Sunday, November 25, 2007

when the light turns on

i spent many years at our last church teaching a sunday morning class to middle schoolers. up until the point that i did it was a dry, dreary, confirmation-type class. the kids hated it and the teachers resented the duty they felt having to be strapped with the obligation to cram these heads full of the information they needed to grow up. i committed to the class only when i got full reign of what i was able to teach and how i planned on doing it.

it became 4 years of real joy. i found a groove with those kids that we all loved. i treated them like they had brains and wanted to learn and they gave me a place to begin to verbalize big thoughts and deep theology in a way that we both could understand it and grow. i loved those kids and they loved me. many stayed in my class once middle school was done because they enjoyed it so much. it wasn't the most popular class, but the kids who came really wanted to learn and knew that i could teach them.

it's one of the only things i truly miss about our last church. i knew i left those kids prepared to own their own faith, ask difficult questions and be okay with answers that weren't all about their heads and not their hearts. i still keep in touch with many of them to this day.

upon the entrance of my very own pink into middle school this year i realized that she was the age of the girls that started in my class years ago. i knew there really wasn't the kind of class that would help she and her friends prepare to own their faith in a real way that would help them navigate through their teen years. liam and i volunteered to do the middle school youth group on wednesday nights and i volunteered to teach sundays for the month of november.

the learning curve for mid-high is L.O.N.G. those boys have the attention span of a common house fly and earning the right to be heard with these young hearts was going to be the biggest challenge that i would face. it took me a week to understand that small tables wasn't going to be the best way to keep their attention. week 2 i circled the chairs and brought out 'the paddle of power' (sarcasm necessary) - a ping pong paddle that you needed to hold if you wanted to share your story with the group.

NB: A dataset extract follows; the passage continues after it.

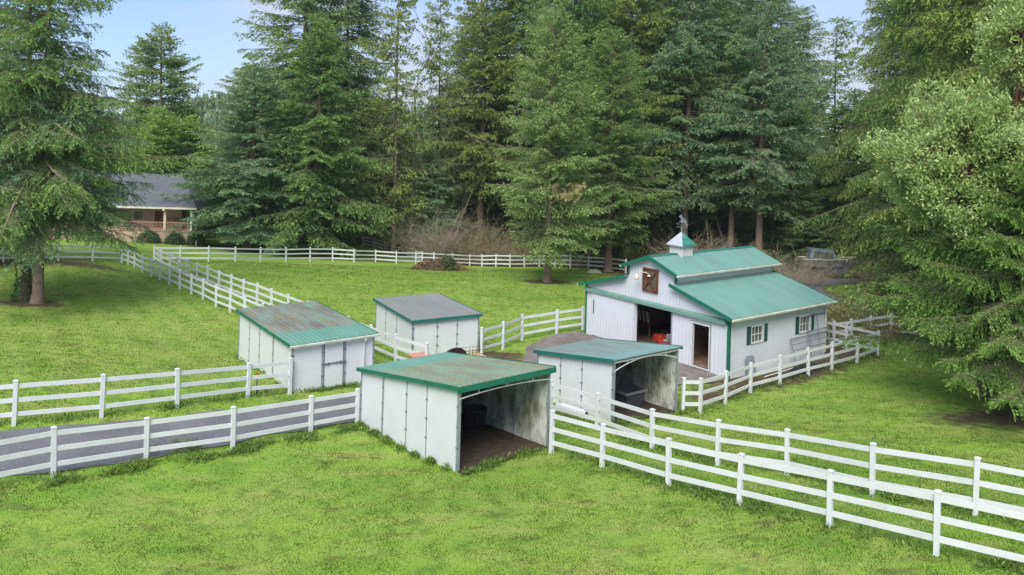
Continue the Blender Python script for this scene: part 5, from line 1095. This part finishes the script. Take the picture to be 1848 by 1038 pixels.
# ------------------------------------------------------------------ brush pile, brambles, undergrowth, weeds, ivy
g = np.random.default_rng(77)
def pile():
    n = 3800; a = g.random(n) * 6.283; q = np.sqrt(g.random(n)); x = np.cos(a) * q * 2.9; y = np.sin(a) * q * 1.2; h = (1 - q ** 2) * (1.25 + .3 * np.sin(x * 2))
    P = np.column_stack([x, y, h * g.uniform(.5, 1.0, n)]); return P
P = pile(); r = empty('brush_pile', (-6.9, 76.6, gz(-6.9, 76.6)), 0, label='heap of cut brush with yellow and rusty leaves before the back fence', cat='brush pile')
for nm, sl_, mm in (('rusty_leaves', P[:1300], mat('rusty leaves', (.24, .13, .06), .9, .1, var=(.30, .22, .06), scale=1.2, island=.5)), ('green_leaves', P[(P[:, 0] > .3) & (P[:, 0] < 1.5)][:650] + [0, -.2, .15], M['shrubleaf']), ('dull_leaves', P[2200:3200], mat('dull brush leaves', (.14, .13, .09), .9, .1, var=(.11, .13, .07), scale=1, island=.5))):
    SV = leafmound(sl_, .22, .11, g); obj(nm, npmesh(nm, SV, np.arange(len(SV)).reshape(-1, 4)), mm, r)
A = P[g.integers(0, len(P), 260)]; B = A + g.normal(0, .55, A.shape) * [1, 1, .35]; V, F = stickmesh(A, B, np.full(260, .02), np.full(260, .008)); obj('cut_branches', npmesh('cut_branches', V, F), M['cane'], r)
pm = MB(); pm.add(*[([(2.5 * c * k, 1.0 * s * k, z) for k, z in ((1, 0), (.75, .55), (.35, .95)) for c, s in [(math.cos(i * .6283), math.sin(i * .6283)) for i in range(10)]] + [(0, 0, 1.05)]), [(l * 10 + i, l * 10 + (i + 1) % 10, (l + 1) * 10 + (i + 1) % 10, (l + 1) * 10 + i) for l in range(2) for i in range(10)] + [(20 + i, 20 + (i + 1) % 10, 30) for i in range(10)]]); pm.build('pile_core', M['dirt'], r)
rk = empty('pale_rock', (px(1080, 77.5), 77.5, gz(8.7, 77.5)), .5, label='pale rock at the foot of the thick flared trunk', cat='rock')
lump('rock_body', mat('pale stone', (.42, .38, .30), .8, .2, var=(.3, .28, .22), scale=4), rk, .75, .5, .4, n=9, seed=4)
def scatter(name, n, region, h, ll, lw, m, label, seed, mask=None, hf=None, kind='stuff'):
    g = np.random.default_rng(seed); x0, x1, y0, y1 = region; x = g.uniform(x0, x1, n); y = g.uniform(y0, y1, n)
    if mask is not None: k = mask(x, y) > g.random(n); x, y = x[k], y[k]
    hh = h(x, y) if callable(h) else np.full(len(x), h)
    P = np.column_stack([x, y, ground(x, y) + hh * g.random(len(x)) ** .6]); SV = leafmound(P, ll, lw, g)
    return obj(name, npmesh(name, SV, np.arange(len(SV)).reshape(-1, 4)), m if not isinstance(m, str) else M[m], kind=kind, label=label)
hb_ = lambda x, y: np.clip(.9 + .6 * np.sin(x * .9 + y * .4) + .5 * np.sin(x * .37 - y * .8 + 1), .15, 2.)
scatter('undergrowth', 62000, (-32, 45, 79, 118), lambda x, y: hb_(x, y) * 1.15, .34, .17, 'under', 'dark tangled undergrowth filling the floor of the woods behind the back fence', 8, mask=lambda x, y: polymask(x, y, [(-14.5, 108), (-10.2, 96), (-8, 92), (-4, 95), (0, 91.5), (5, 91.5), (8, 88), (12, 82), (16, 76), (24, 68), (34, 78), (44, 80), (45, 118), (-30, 118)], 1.0))
BR_ = [(19.2, 45.9), (21.5, 45.6), (24.5, 47.3), (28, 47.0), (32, 45.5), (36, 50), (33, 54), (29.5, 54.0), (25.5, 55.5), (21, 54), (18.4, 50.2)]
scatter('brambles', 62000, (17, 37, 44, 57), lambda x, y: hb_(x * 2, y * 2) * .95 + .25, .17, .09, 'bramble', 'tangle of blackberry brambles over the fence right of the stable', 9, mask=lambda x, y: polymask(x, y, BR_, .5))
scatter('scrub', 22000, (27, 44, 55, 76), lambda x, y: hb_(x * 1.5, y * 1.5) * .9 + .1, .2, .1, 'under', 'low dark scrub right of the curving asphalt drive', 19, mask=lambda x, y: polymask(x, y, [(31.5, 57.5), (33, 66), (36, 73), (44, 70), (44, 55), (35, 55)], 1))
g = np.random.default_rng(91); n = 900; A = np.column_stack([g.uniform(18.5, 34, n), g.uniform(45.5, 54, n)]); k = polymask(A[:, 0], A[:, 1], BR_, .5) > .5; A = A[k]; A = np.column_stack([A, ground(A[:, 0], A[:, 1]) + g.uniform(.2, 1.1, len(A))]); B = A + g.normal(0, .6, A.shape) * [1, 1, .6]
V, F = stickmesh(A, B, np.full(len(A), .012), np.full(len(A), .006)); obj('bramble_canes', npmesh('bramble_canes', V, F), M['cane'], kind='stuff', label='reddish bare bramble canes arching through the bramble tangle')
# ivy on the left trunk
n = 1500; a = g.random(n) * 6.283; z = 3.4 * g.random(n) ** 1.6; rr = .5 + .25 * np.exp(-z / .5) + .12 * g.random(n); P = np.column_stack([rr * np.cos(a), rr * np.sin(a), z]); SV = leafmound(P, .13, .11, g)
o = obj('ivy', npmesh('ivy', SV, np.arange(len(SV)).reshape(-1, 4)), M['shrubleaf'], label='ivy climbing the darker of the two left trunks', cat='ivy'); o.location = (-31.25, 49.5, gz(-31.25, 49.5))
# dead tan branch hanging from the paddock fir
V, F = twigs(88, 5, 3.2, .5, 3, .03, 2.5, .1); 
SVd = sprays(V[::2] , g.normal(0, .5, V[::2].shape) + [0, 0, -1.2], .34, .028, g); 
o = obj('dead_branch', npmesh('dead_branch', np.concatenate([V, SVd]), np.concatenate([F, len(V) + np.arange(len(SVd)).reshape(-1, 4)])), M['deadtwig']); o.parent = [x for x in bpy.data.objects if 'brown leaf ring' in x.get('label', '')][0]; o.location = (.15, -1.2, 7.2); o.rotation_euler = (0, 1.15, 0)
# ------------------------------------------------------------------ weeds along walls and posts, lawn grass
def along(pts, n, wdt, g):
    p = np.array(pts)[:, :2]; seg = np.linalg.norm(np.diff(p, axis=0), axis=1); c = np.concatenate([[0], np.cumsum(seg)]); s = g.random(n) * c[-1]; s += .25 * np.sin(s * 2.1)
    x = np.interp(s, c, p[:, 0]); y = np.interp(s, c, p[:, 1]); return x + g.normal(0, wdt, n), y + g.normal(0, wdt, n)
def weeds(name, lines, m, label, ll, lw, h):
    X = []; Y = []
    for pts, n, wdt in lines: x, y = along(pts, n, wdt, g); X.append(x); Y.append(y)
    x = np.concatenate(X); y = np.concatenate(Y); cl = np.sin(x * 2.7 + y * 1.9) + np.sin(x * 5.3 - y * 4.1) * .7; k = cl > g.uniform(-1.2, 1.0, len(x)); x, y = x[k], y[k]
    P = np.column_stack([x, y, ground(x, y) + h * g.random(len(x)) ** 2]); D = g.normal(0, .7, P.shape); D[:, 2] = g.uniform(.2, 1.4, len(x)); SV = sprays(P, D, ll * g.uniform(.5, 1.3, len(x)), lw * g.uniform(.6, 1.3, len(x)), g, .5, .1)
    obj(name, npmesh(name, SV, np.arange(len(SV)).reshape(-1, 4)), M[m], kind='stuff', label=label)
def shedside(P, u0, v0, u1, v1):
    X, Y, yaw = P[:3]; c, s = math.cos(yaw), math.sin(yaw); f = lambda u, v: (X + c * u - s * v, Y + s * u + c * v); return [f(u0, v0), f(u1, v1)]
LF_ = [(p[0] + .15, p[1] - .35) for p in FENCES['left front']]
weeds('weeds', [(shedside(S3, -.12, 0, -.12, 6.6), 5200, .09), (shedside(S3, -.1, -.35, 3.8, -.25), 1500, .14), (LF_, 6000, .2), (shedside(S1, -.12, 0, -.12, 6.8), 900, .08), (shedside(S1, 0, -.1, 3.7, -.1), 1200, .08), (FENCES['near right front'], 4200, .22), (FENCES['near right rear'], 3600, .2), (FENCES['left rear'], 2000, .12), ([(-11.6, 25.6), (-10.6, 26.1)], 500, .22),
    (shedside(S4, -.1, -.2, 3.8, -.4), 1200, .12), (FENCES['barn side'], 2600, .18)], 'weed', 'weeds and longer grass along shed walls and fence lines', .17, .035, .12)
weeds('leafy_weeds', [(LF_[2:], 1300, .13), (shedside(S3, -.2, 1.5, -.2, 6.4), 300, .1), (FENCES['near right front'][2:6], 500, .35), (shedside(S4, -.3, -.6, 3.6, -.8), 700, .3)], 'weed', 'darker broad leaved weeds at the fence and shed foot', .13, .07, .12)
# grass blades over the nearer lawn
def lawn():
    g = np.random.default_rng(123); n = 800000; r = 12.5 * np.exp(g.random(n) ** .9 * math.log(80 / 12.5))
    a = np.radians(g.uniform(-41, 41, n)); x = r * np.sin(a); y = r * np.cos(a)
    ok = (polymask(x, y, DRIVE, .2) < .5) & (polymask(x, y, PAD, .2) < .5) & (litter(x, y) < .55 * g.random(n) + .2)
    for P in (S1, S2, S3, S4):
        c, s = math.cos(P[2]), math.sin(P[2]); u = (x - P[0]) * c + (y - P[1]) * s; v = -(x - P[0]) * s + (y - P[1]) * c; ok &= ~((u > -.05) & (u < P[3] + .05) & (v > -.05) & (v < P[4] + .05))
    u = (x - BA.x) * BU.x + (y - BA.y) * BU.y; v = (x - BA.x) * BV.x + (y - BA.y) * BV.y; ok &= ~((u > -.05) & (u < BW + .05) & (v > -.05) & (v < BD + .05))
    x, y = x[ok], y[ok]; r = r[ok]; n = len(x); z = ground(x, y) - .01
    cl = .5 + .5 * np.sin(x * 3.1 + np.sin(y * 2.3) * 2) * np.sin(y * 2.7 + np.sin(x * 1.9) * 2); h = (.03 + .045 * cl * g.random(n)) * (1 + (r - 13) / 160); wd = .010 * (1 + (r - 13) / 28)
    d = np.column_stack([g.normal(0, .55, n), g.normal(0, .55, n), np.ones(n)]); d = unit(d); s = unit(np.column_stack([g.normal(0, 1, n), g.normal(0, 1, n), np.zeros(n)]))
    P = np.column_stack([x, y, z]); V = np.stack([P - s * wd[:, None], P + s * wd[:, None], P + d * h[:, None]], 1).reshape(-1, 3)
    return npmesh('grass', V, np.arange(len(V)).reshape(-1, 3), 3)
gm2 = ground_mat(True)
obj('grass', lawn(), gm2, kind='stuff', label='short mown grass over the nearer lawns')

# ------------------------------------------------------------------ haze
HZ = 0.00022
if HZ:
    mb = MB(); mb.box((-900, -380, -8), (900, 950, 75)); hm_ = bpy.data.materials.new('haze'); hm_.use_nodes = True; nt = hm_.node_tree
    for n in list(nt.nodes): nt.nodes.remove(n)
    o_ = nt.nodes.new('ShaderNodeOutputMaterial'); v_ = nt.nodes.new('ShaderNodeVolumePrincipled'); v_.inputs['Color'].default_value = (.72, .84, 1, 1); v_.inputs['Density'].default_value = HZ; v_.inputs['Anisotropy'].default_value = .2
    nt.links.new(v_.outputs[0], o_.inputs['Volume']); mb.build('haze', hm_, kind='stuff', label='thin bluish haze in the air over the whole place')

i decided that i might only ever get these four weeks with them, so i needed to pick my topics well. what were the things over 42 years of life that i would die for? what were the things that i believed were the most important.

i realized that giving them tools to help them build their own spiritual lives with god was what i longed for each of them, especially pink, to know. the first week we talked about being still, silence, solitude and even did a short ignatian gospel reading together. it's the most interactive, talkative class and it's like herding cats sometimes, but i know that there were real, live tools that these kids were taking into the future with them.

the second week we talked about the daily examen. highs and lows and what we can learn about ourselves and following god through listening to our best and worst. it was so lovely to sit with those 8th grade boys, new this week, who had no interest in being in the class, begin to share their highs with the class, then they felt safe enough to share their lows, without me even asking, and they unfolded their lives and stories before me. it was a sacred honor.

last week wires got crossed and i was given "relief" (that i really didn't want) but had planned on talking about confession, and following it up this week with forgiveness. so today i talked with them about both. i pray each week for a word picture or story to help me begin each class with. they always come and are so beautiful and rich as they help the kids engage in the process before they've even realize why i am talking about these things. today i brought a garbage can and a recycling bin into the middle of the circle.

they sat there for a few minutes ignoring them until finally one curious girl finally asked "what are these doing here?" we spoke of the gift that god has given us to be able to clean up the messes we make with confession and forgiveness. the garbage can was used in so many different ways to talk about what happens when we ignore our messes, or what happens when someone gives us their garbage to carry by hurting us.

i saw lights turn on in eyes today. bright beautiful lights. in bright, beautiful eyes. what a gift to be able to help these young souls understand the gift that confession and forgiveness bring to their lives.

i had a father come up to me after the class. he's a former pastor who's been through his long, laundry list of abuse by the church, and tell me how much his two kids like having me for a teacher. it's nice to hear from him, but i could see it in their own eyes today. i have missed that light.

years ago i thought that i was given children to teach because others thought i wasn't skilled enough to teach adults. what i found out was that i loved it. those young minds are such a joy.


wilsonian said...

Ahhhh... this is so good to read. So good to hear of the connections you've made, both without and within.

Patchouli said...

So very you---finding the lesson and gifting to others...

Sarah Louise said...

oh, thank you for your light. I love the garbage can/recycling.

and as for teaching adults/children--it is more precious to be able to teach children, so many of us are scared of that. Plus, you get them when *they* are scared. So many adults pretend they aren't scared and are much harder to get at.

thank you for using your gift. thank you for sharing with us (another one of your gifts.)